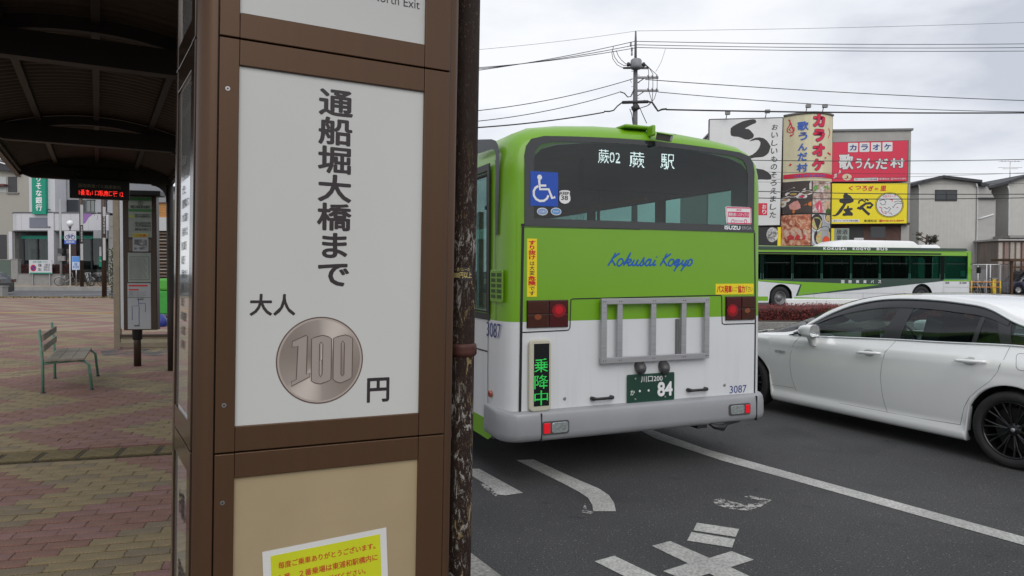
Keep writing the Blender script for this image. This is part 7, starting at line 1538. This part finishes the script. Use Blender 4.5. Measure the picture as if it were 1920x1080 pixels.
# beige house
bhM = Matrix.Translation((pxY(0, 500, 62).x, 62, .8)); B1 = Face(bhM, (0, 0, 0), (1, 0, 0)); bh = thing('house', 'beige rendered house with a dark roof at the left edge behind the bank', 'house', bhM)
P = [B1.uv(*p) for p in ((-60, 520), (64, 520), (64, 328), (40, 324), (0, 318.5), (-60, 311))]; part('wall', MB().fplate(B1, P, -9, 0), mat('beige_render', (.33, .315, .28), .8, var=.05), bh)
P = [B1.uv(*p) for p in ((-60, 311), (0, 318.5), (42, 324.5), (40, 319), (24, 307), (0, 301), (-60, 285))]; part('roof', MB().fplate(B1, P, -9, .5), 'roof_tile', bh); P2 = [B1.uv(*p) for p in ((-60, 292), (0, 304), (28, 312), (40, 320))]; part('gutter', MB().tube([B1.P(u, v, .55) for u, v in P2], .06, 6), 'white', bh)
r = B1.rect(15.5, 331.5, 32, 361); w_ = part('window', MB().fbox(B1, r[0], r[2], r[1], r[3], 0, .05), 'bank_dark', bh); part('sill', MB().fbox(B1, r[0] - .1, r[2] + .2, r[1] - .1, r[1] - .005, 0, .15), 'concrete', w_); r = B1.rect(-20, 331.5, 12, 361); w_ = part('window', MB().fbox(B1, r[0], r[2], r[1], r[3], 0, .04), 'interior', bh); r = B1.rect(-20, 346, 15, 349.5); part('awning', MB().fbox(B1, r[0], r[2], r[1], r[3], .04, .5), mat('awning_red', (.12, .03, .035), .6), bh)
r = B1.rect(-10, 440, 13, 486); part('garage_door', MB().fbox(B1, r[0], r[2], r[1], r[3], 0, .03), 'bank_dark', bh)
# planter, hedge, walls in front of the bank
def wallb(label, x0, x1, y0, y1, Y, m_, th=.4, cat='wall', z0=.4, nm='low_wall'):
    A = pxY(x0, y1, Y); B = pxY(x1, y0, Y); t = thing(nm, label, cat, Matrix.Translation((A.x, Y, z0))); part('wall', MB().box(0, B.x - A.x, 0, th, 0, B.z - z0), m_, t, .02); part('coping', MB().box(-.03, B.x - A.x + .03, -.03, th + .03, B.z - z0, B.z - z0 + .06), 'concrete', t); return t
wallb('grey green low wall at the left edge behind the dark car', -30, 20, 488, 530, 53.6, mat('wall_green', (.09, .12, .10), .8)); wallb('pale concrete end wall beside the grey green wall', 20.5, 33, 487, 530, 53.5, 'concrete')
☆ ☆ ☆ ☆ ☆
* _PROBLEM DESCRIPTION_
Give the data above again in full and unchanged, skipping the pictures.

* _RESULT OF THE TASK_
Keep writing the Blender script for this image. This is part 7, starting at line 1538. This part finishes the script. Use Blender 4.5. Measure the picture as if it were 1920x1080 pixels.
# beige house
bhM = Matrix.Translation((pxY(0, 500, 62).x, 62, .8)); B1 = Face(bhM, (0, 0, 0), (1, 0, 0)); bh = thing('house', 'beige rendered house with a dark roof at the left edge behind the bank', 'house', bhM)
P = [B1.uv(*p) for p in ((-60, 520), (64, 520), (64, 328), (40, 324), (0, 318.5), (-60, 311))]; part('wall', MB().fplate(B1, P, -9, 0), mat('beige_render', (.33, .315, .28), .8, var=.05), bh)
P = [B1.uv(*p) for p in ((-60, 311), (0, 318.5), (42, 324.5), (40, 319), (24, 307), (0, 301), (-60, 285))]; part('roof', MB().fplate(B1, P, -9, .5), 'roof_tile', bh); P2 = [B1.uv(*p) for p in ((-60, 292), (0, 304), (28, 312), (40, 320))]; part('gutter', MB().tube([B1.P(u, v, .55) for u, v in P2], .06, 6), 'white', bh)
r = B1.rect(15.5, 331.5, 32, 361); w_ = part('window', MB().fbox(B1, r[0], r[2], r[1], r[3], 0, .05), 'bank_dark', bh); part('sill', MB().fbox(B1, r[0] - .1, r[2] + .2, r[1] - .1, r[1] - .005, 0, .15), 'concrete', w_); r = B1.rect(-20, 331.5, 12, 361); w_ = part('window', MB().fbox(B1, r[0], r[2], r[1], r[3], 0, .04), 'interior', bh); r = B1.rect(-20, 346, 15, 349.5); part('awning', MB().fbox(B1, r[0], r[2], r[1], r[3], .04, .5), mat('awning_red', (.12, .03, .035), .6), bh)
r = B1.rect(-10, 440, 13, 486); part('garage_door', MB().fbox(B1, r[0], r[2], r[1], r[3], 0, .03), 'bank_dark', bh)
# planter, hedge, walls in front of the bank
def wallb(label, x0, x1, y0, y1, Y, m_, th=.4, cat='wall', z0=.4, nm='low_wall'):
    A = pxY(x0, y1, Y); B = pxY(x1, y0, Y); t = thing(nm, label, cat, Matrix.Translation((A.x, Y, z0))); part('wall', MB().box(0, B.x - A.x, 0, th, 0, B.z - z0), m_, t, .02); part('coping', MB().box(-.03, B.x - A.x + .03, -.03, th + .03, B.z - z0, B.z - z0 + .06), 'concrete', t); return t
wallb('grey green low wall at the left edge behind the dark car', -30, 20, 488, 530, 53.6, mat('wall_green', (.09, .12, .10), .8)); wallb('pale concrete end wall beside the grey green wall', 20.5, 33, 487, 530, 53.5, 'concrete')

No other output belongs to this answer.